-- START OF Data --

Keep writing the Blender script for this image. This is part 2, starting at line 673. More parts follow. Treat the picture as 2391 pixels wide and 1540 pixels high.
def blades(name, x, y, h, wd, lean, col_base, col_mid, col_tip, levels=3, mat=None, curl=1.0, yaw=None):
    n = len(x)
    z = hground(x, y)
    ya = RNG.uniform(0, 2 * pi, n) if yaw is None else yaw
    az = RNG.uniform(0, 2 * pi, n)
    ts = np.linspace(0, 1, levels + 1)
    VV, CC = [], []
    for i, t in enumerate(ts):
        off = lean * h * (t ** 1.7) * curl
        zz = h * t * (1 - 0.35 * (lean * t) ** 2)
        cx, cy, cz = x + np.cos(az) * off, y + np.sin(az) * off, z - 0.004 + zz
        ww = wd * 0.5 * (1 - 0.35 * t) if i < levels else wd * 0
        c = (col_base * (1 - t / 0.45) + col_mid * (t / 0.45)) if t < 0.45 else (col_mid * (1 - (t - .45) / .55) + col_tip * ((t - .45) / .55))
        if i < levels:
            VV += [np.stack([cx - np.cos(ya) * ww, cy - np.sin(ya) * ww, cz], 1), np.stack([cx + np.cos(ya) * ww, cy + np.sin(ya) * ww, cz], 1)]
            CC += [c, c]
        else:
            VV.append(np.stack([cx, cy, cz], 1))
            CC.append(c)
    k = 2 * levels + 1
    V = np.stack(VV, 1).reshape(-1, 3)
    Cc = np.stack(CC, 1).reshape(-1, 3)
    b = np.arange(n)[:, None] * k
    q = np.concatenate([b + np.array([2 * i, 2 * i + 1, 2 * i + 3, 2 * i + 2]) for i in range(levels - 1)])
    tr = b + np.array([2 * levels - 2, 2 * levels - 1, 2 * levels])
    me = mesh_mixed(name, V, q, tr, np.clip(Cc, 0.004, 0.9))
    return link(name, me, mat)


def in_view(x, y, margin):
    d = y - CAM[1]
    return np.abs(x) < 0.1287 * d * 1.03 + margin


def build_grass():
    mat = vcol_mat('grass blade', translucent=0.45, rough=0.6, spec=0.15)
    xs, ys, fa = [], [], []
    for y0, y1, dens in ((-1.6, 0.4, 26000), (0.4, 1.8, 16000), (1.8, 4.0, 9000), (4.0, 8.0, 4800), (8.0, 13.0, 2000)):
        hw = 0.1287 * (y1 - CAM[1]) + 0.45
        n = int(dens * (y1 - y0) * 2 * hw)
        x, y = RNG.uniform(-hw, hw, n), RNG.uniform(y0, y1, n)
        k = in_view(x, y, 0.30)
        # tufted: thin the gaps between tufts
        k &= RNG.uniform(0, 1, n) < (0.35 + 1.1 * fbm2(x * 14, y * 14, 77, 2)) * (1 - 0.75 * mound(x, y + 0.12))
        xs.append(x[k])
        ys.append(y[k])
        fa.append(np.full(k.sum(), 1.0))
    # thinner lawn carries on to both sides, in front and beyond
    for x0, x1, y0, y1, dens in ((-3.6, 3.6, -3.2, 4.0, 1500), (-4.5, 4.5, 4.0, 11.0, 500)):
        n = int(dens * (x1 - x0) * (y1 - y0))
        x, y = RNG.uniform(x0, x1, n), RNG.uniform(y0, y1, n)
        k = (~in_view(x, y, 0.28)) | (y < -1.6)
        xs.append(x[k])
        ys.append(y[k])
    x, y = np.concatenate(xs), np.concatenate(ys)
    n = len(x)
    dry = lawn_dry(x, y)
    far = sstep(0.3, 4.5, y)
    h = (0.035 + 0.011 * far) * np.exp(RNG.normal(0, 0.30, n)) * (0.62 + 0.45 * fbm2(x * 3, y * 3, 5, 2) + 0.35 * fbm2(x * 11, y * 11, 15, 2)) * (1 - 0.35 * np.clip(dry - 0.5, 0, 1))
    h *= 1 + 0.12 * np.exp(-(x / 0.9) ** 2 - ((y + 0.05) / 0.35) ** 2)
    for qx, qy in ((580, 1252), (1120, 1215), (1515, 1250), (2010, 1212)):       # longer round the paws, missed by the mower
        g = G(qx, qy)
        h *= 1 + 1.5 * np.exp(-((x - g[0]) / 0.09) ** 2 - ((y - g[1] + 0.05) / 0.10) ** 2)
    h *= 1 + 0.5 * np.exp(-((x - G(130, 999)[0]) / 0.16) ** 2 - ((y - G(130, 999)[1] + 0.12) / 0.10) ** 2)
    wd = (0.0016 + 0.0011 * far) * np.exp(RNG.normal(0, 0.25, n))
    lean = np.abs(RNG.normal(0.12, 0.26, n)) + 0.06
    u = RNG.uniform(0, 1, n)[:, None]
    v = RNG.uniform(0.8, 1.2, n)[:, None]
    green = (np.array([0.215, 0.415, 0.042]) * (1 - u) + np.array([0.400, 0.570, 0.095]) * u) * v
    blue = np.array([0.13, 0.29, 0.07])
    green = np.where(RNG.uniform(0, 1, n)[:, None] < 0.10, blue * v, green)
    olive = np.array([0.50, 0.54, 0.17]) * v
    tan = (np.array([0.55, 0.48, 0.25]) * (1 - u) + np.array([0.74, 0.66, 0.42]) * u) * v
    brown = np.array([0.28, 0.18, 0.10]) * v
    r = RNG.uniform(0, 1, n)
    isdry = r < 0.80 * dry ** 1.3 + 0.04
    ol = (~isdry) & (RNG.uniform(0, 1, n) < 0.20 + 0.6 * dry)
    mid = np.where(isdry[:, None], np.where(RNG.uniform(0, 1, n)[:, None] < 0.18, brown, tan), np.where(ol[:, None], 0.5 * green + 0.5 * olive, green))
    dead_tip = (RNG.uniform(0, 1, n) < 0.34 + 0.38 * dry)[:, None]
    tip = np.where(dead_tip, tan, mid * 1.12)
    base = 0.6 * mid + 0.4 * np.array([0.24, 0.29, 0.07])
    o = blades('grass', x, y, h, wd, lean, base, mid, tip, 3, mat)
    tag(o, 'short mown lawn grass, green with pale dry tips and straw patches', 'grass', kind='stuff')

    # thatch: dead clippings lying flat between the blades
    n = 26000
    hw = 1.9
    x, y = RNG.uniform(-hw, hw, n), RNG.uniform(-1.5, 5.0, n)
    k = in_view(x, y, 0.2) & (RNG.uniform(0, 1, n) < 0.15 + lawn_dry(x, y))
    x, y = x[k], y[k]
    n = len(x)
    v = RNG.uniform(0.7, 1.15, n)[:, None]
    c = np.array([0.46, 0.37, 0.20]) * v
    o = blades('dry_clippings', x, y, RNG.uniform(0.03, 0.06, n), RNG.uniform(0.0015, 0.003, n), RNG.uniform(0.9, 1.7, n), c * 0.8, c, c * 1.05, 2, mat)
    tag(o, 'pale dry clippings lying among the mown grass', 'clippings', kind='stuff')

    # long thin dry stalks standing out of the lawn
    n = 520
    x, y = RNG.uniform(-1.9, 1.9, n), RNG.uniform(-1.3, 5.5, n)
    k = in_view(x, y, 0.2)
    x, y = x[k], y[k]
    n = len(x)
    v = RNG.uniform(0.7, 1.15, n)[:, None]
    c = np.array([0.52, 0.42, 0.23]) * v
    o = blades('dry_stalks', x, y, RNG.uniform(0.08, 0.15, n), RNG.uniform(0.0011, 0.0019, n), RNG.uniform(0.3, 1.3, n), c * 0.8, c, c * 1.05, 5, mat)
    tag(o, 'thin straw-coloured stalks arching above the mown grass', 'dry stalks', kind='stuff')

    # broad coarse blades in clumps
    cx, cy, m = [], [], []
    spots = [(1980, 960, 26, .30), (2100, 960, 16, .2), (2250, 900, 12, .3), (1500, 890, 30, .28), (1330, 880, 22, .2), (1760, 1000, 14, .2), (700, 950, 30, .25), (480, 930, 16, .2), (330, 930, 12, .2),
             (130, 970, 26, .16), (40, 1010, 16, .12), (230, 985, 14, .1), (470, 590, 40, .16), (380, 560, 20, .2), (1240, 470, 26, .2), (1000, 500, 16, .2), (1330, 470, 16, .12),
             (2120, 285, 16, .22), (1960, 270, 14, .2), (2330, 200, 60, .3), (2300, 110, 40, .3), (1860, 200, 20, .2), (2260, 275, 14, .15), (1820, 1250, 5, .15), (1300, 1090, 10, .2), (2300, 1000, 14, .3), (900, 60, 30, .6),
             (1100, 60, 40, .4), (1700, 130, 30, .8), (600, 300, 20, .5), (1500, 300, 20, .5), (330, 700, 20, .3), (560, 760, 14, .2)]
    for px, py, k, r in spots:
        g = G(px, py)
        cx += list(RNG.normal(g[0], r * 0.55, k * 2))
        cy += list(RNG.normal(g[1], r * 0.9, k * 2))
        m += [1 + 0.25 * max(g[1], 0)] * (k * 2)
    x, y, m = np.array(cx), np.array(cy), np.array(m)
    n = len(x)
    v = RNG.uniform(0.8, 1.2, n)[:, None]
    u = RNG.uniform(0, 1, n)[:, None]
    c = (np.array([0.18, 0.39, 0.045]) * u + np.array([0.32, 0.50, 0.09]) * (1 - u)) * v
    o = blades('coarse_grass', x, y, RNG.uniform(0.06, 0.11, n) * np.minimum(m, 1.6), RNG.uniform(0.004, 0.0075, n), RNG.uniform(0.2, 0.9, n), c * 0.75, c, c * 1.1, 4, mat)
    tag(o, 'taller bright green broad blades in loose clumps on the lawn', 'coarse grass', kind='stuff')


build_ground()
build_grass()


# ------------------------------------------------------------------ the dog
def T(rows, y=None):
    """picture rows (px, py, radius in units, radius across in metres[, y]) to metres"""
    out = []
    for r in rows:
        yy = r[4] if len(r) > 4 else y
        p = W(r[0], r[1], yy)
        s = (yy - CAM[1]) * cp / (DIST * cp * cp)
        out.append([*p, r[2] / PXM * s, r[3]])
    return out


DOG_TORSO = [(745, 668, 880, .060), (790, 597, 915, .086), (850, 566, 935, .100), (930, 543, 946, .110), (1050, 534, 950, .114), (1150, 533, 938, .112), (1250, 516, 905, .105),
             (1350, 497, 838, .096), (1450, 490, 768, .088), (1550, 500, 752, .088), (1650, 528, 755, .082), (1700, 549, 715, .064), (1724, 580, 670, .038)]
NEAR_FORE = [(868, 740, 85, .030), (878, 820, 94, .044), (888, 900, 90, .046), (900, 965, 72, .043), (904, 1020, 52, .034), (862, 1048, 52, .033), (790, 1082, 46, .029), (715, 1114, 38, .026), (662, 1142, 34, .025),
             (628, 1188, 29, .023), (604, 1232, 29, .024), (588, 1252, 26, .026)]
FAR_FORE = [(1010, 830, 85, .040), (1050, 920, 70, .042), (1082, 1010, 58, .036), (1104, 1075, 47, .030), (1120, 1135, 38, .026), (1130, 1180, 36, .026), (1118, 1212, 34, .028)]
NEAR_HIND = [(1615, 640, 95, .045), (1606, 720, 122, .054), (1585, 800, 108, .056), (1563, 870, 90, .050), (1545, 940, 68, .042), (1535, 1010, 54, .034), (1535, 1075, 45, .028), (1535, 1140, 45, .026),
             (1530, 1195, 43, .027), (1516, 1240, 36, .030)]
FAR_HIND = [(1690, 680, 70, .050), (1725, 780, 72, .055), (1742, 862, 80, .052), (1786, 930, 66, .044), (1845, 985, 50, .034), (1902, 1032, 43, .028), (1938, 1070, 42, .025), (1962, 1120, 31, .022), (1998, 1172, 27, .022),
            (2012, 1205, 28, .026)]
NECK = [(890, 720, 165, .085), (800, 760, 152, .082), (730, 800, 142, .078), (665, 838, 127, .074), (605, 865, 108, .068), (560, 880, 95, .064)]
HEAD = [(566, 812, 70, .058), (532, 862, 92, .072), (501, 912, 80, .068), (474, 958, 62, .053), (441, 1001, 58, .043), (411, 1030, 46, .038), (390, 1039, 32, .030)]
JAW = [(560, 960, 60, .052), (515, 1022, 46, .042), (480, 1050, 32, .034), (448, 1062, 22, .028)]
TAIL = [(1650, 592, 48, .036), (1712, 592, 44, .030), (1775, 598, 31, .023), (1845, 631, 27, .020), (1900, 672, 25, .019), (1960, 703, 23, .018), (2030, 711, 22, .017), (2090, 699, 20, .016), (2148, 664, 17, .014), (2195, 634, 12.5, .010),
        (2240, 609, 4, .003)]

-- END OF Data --

Produce the lines from the top of the listing through the "return np.abs(x) <" line exactly as they appear, with no additional output.

**Correct response**.
Keep writing the Blender script for this image. This is part 2, starting at line 673. More parts follow. Treat the picture as 2391 pixels wide and 1540 pixels high.
def blades(name, x, y, h, wd, lean, col_base, col_mid, col_tip, levels=3, mat=None, curl=1.0, yaw=None):
    n = len(x)
    z = hground(x, y)
    ya = RNG.uniform(0, 2 * pi, n) if yaw is None else yaw
    az = RNG.uniform(0, 2 * pi, n)
    ts = np.linspace(0, 1, levels + 1)
    VV, CC = [], []
    for i, t in enumerate(ts):
        off = lean * h * (t ** 1.7) * curl
        zz = h * t * (1 - 0.35 * (lean * t) ** 2)
        cx, cy, cz = x + np.cos(az) * off, y + np.sin(az) * off, z - 0.004 + zz
        ww = wd * 0.5 * (1 - 0.35 * t) if i < levels else wd * 0
        c = (col_base * (1 - t / 0.45) + col_mid * (t / 0.45)) if t < 0.45 else (col_mid * (1 - (t - .45) / .55) + col_tip * ((t - .45) / .55))
        if i < levels:
            VV += [np.stack([cx - np.cos(ya) * ww, cy - np.sin(ya) * ww, cz], 1), np.stack([cx + np.cos(ya) * ww, cy + np.sin(ya) * ww, cz], 1)]
            CC += [c, c]
        else:
            VV.append(np.stack([cx, cy, cz], 1))
            CC.append(c)
    k = 2 * levels + 1
    V = np.stack(VV, 1).reshape(-1, 3)
    Cc = np.stack(CC, 1).reshape(-1, 3)
    b = np.arange(n)[:, None] * k
    q = np.concatenate([b + np.array([2 * i, 2 * i + 1, 2 * i + 3, 2 * i + 2]) for i in range(levels - 1)])
    tr = b + np.array([2 * levels - 2, 2 * levels - 1, 2 * levels])
    me = mesh_mixed(name, V, q, tr, np.clip(Cc, 0.004, 0.9))
    return link(name, me, mat)


def in_view(x, y, margin):
    d = y - CAM[1]
    return np.abs(x) < 0.1287 * d * 1.03 + margin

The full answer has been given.